Repeat the lines exactly from the line that contains "What Blender Python" through the line that contains "scene.camera = cam"; leave images out and add nothing.

** Start SUPPLIED INFORMATION **

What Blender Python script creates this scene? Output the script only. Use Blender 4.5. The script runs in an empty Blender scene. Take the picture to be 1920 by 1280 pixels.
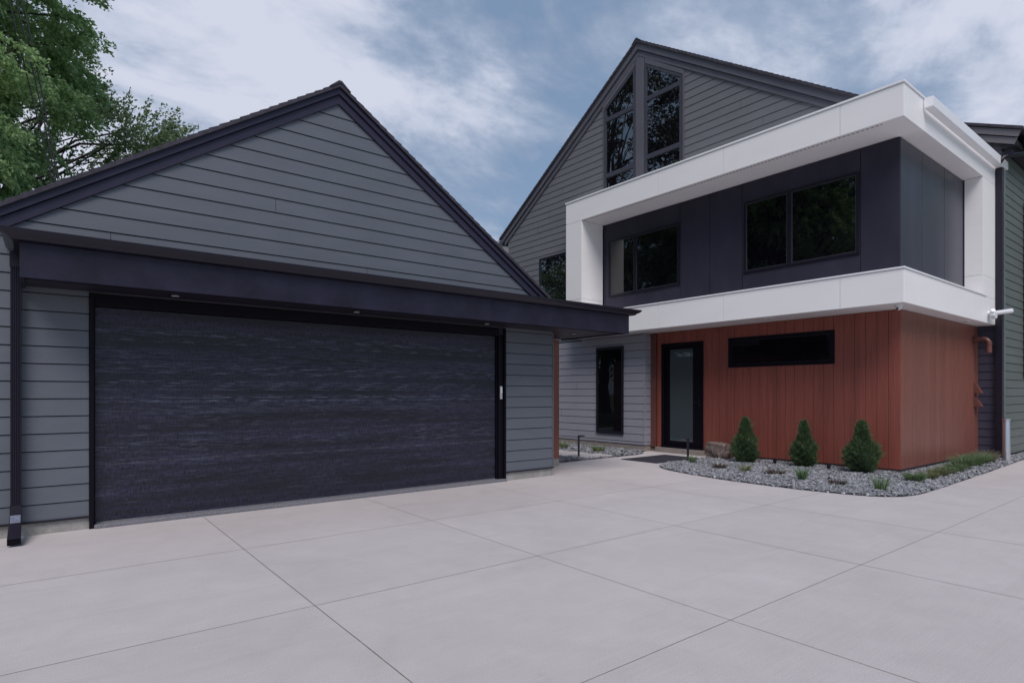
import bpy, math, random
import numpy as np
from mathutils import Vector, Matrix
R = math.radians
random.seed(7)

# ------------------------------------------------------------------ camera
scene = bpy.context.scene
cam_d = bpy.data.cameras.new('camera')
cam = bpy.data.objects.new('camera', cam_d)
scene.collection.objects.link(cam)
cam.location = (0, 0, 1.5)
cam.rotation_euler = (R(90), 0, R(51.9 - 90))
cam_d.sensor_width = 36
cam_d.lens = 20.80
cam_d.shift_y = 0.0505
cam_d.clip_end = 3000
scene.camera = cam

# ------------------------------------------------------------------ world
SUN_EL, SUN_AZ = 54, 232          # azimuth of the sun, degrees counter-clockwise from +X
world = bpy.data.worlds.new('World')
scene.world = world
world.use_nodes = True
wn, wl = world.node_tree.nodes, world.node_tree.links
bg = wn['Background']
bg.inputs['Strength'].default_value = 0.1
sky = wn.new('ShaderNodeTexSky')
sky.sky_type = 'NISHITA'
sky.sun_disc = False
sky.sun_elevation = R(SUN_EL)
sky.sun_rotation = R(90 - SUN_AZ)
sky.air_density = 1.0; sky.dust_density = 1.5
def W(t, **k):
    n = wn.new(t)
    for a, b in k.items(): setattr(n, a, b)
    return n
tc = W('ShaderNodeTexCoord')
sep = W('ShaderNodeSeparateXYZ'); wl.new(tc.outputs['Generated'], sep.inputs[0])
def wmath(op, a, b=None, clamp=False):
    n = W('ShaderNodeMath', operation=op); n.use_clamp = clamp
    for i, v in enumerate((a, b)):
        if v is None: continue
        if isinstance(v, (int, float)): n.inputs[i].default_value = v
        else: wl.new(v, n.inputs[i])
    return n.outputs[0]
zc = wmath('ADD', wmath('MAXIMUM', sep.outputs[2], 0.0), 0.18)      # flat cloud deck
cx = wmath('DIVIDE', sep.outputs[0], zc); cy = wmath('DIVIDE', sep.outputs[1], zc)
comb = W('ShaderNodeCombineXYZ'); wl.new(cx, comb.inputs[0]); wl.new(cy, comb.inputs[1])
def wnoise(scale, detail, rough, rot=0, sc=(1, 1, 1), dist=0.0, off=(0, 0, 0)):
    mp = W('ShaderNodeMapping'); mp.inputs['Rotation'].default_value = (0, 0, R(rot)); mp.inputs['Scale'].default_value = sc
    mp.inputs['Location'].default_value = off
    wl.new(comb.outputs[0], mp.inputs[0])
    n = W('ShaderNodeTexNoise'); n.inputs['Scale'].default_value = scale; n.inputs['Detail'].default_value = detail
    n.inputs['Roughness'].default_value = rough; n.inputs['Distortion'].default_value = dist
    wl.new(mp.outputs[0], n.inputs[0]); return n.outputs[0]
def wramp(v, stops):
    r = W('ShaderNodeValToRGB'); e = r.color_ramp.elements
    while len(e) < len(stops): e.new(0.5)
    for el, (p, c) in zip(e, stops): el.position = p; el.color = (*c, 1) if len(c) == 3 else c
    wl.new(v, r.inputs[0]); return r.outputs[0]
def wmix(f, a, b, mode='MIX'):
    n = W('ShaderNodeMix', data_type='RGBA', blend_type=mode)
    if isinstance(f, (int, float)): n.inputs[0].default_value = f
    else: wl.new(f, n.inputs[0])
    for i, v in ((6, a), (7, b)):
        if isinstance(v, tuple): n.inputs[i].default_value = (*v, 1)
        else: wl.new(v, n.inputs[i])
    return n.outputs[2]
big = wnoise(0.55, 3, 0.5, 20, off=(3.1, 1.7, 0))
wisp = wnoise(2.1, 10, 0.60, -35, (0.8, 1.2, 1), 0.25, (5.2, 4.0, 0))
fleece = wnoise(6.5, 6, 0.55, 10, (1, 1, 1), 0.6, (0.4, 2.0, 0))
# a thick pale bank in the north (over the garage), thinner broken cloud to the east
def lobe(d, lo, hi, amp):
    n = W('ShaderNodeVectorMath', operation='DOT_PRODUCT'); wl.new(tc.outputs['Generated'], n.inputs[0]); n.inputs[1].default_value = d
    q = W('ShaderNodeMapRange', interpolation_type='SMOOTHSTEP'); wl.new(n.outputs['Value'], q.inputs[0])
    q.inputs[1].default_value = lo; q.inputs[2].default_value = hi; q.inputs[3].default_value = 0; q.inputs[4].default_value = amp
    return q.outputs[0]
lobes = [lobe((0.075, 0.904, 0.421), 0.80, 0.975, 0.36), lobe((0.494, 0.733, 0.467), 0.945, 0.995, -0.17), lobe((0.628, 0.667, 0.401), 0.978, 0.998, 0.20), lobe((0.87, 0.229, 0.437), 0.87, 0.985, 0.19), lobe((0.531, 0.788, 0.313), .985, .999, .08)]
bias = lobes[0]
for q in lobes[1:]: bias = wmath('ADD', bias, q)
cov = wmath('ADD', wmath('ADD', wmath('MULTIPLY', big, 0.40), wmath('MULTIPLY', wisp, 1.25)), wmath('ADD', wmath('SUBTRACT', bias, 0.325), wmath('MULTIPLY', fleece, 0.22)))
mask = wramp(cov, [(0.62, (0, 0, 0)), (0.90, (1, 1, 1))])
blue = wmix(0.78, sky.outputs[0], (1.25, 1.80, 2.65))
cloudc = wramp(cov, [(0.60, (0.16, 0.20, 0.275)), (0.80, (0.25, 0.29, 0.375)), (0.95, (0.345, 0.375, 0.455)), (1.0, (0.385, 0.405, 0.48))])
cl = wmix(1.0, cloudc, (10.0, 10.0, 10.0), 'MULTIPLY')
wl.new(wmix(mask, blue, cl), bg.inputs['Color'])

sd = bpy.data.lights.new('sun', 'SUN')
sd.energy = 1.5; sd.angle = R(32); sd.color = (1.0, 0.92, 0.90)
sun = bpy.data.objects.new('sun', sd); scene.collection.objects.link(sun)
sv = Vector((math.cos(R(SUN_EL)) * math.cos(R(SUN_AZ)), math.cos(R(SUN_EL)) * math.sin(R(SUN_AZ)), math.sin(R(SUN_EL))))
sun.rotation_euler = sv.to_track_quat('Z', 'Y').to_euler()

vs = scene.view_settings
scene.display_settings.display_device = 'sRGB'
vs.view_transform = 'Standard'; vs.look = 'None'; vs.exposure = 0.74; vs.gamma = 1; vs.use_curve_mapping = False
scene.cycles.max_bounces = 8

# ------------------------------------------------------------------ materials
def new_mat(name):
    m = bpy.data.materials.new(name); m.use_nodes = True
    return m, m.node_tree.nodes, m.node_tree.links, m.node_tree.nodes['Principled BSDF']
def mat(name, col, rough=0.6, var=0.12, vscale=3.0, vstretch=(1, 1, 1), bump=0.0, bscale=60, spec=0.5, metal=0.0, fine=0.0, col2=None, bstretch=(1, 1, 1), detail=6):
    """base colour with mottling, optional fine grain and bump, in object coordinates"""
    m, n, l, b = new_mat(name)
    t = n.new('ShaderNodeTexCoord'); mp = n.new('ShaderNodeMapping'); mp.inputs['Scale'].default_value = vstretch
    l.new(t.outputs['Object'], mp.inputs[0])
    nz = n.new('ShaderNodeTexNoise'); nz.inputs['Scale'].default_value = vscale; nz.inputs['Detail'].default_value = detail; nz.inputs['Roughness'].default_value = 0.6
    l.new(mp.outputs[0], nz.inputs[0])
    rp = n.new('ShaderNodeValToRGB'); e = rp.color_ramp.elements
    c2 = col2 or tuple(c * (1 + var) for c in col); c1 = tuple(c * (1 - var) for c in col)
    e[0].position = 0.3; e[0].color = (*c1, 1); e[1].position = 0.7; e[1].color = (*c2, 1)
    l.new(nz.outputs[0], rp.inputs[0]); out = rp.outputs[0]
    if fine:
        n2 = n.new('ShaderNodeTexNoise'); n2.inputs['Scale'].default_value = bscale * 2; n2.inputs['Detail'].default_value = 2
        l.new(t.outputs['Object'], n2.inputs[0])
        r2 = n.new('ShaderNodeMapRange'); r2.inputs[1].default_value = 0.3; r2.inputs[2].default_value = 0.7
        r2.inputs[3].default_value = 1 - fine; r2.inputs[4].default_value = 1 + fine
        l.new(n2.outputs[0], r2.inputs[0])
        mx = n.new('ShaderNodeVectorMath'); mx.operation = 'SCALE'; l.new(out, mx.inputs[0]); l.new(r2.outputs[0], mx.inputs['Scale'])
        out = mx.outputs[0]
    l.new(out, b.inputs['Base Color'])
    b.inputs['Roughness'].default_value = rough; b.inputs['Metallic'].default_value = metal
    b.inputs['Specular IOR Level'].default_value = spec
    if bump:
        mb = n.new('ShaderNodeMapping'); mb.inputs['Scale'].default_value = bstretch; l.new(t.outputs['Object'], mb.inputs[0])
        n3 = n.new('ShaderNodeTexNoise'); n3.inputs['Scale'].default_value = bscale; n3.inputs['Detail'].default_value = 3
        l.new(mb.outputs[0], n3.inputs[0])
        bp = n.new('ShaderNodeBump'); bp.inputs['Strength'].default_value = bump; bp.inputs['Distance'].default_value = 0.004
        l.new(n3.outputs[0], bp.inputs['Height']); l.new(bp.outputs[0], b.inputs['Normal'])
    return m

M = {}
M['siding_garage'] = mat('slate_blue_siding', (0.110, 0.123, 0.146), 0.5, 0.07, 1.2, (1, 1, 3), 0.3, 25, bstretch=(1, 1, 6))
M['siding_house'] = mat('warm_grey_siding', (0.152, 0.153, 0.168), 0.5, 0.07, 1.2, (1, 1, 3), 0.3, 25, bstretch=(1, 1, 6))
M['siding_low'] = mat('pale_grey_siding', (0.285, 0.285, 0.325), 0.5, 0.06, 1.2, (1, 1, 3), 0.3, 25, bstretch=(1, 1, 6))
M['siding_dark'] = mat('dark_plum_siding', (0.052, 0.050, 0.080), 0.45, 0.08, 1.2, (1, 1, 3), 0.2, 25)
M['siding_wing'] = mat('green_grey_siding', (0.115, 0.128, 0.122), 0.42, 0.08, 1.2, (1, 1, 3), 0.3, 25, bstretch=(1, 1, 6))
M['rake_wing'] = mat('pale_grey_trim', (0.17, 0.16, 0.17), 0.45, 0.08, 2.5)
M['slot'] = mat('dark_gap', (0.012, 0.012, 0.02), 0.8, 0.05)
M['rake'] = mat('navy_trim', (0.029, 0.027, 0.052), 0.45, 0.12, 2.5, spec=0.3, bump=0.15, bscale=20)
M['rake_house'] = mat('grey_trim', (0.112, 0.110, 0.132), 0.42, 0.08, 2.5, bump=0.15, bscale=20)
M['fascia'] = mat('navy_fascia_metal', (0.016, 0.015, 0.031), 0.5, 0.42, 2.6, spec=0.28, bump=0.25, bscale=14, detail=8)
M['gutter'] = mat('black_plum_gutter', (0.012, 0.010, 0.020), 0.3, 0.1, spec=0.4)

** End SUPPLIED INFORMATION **
** Start SUPPLIED INFORMATION **

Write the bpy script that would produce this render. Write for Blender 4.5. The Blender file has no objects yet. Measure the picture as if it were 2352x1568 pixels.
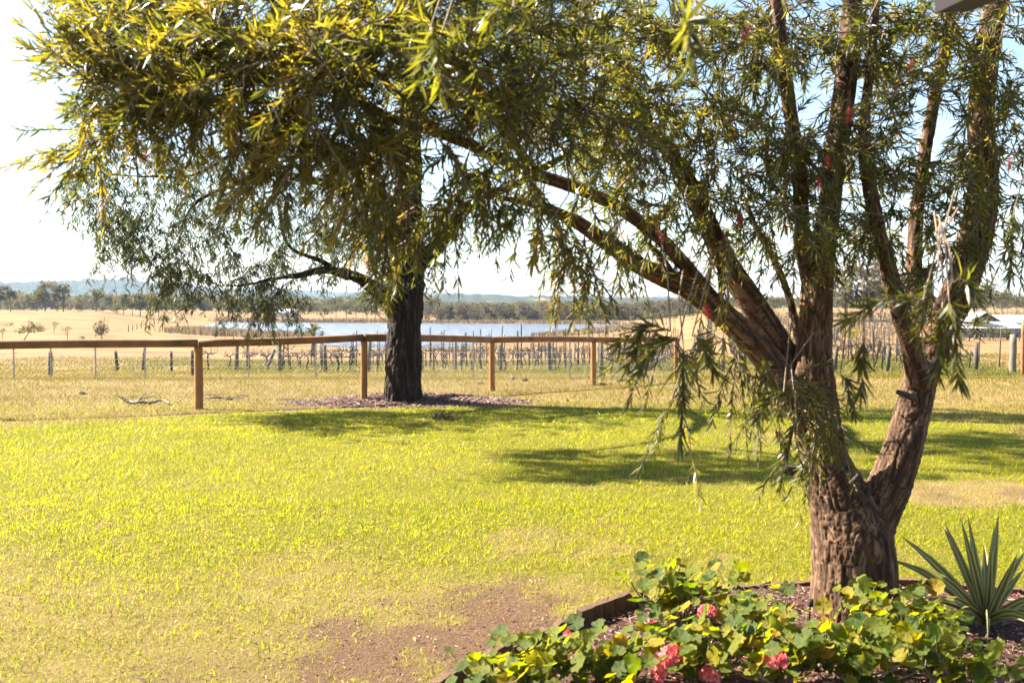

** End SUPPLIED INFORMATION **

ANSWER FOR THIS EXERCISE:
What Blender Python script creates this scene? Output the script only. Use Blender 4.5. The script runs in an empty Blender scene. Take the picture to be 1920 by 1280 pixels.
import bpy, math, random
import numpy as np
from mathutils import Vector, Matrix
R = math.radians
random.seed(7)

# ------------------------------------------------------------------ camera
scene = bpy.context.scene
cam_d = bpy.data.cameras.new('camera')
cam = bpy.data.objects.new('camera', cam_d)
scene.collection.objects.link(cam)
cam.location = (0, 0, 1.5)
cam.rotation_euler = (R(90), 0, R(51.9 - 90))
cam_d.sensor_width = 36
cam_d.lens = 20.80
cam_d.shift_y = 0.0505
cam_d.clip_end = 3000
scene.camera = cam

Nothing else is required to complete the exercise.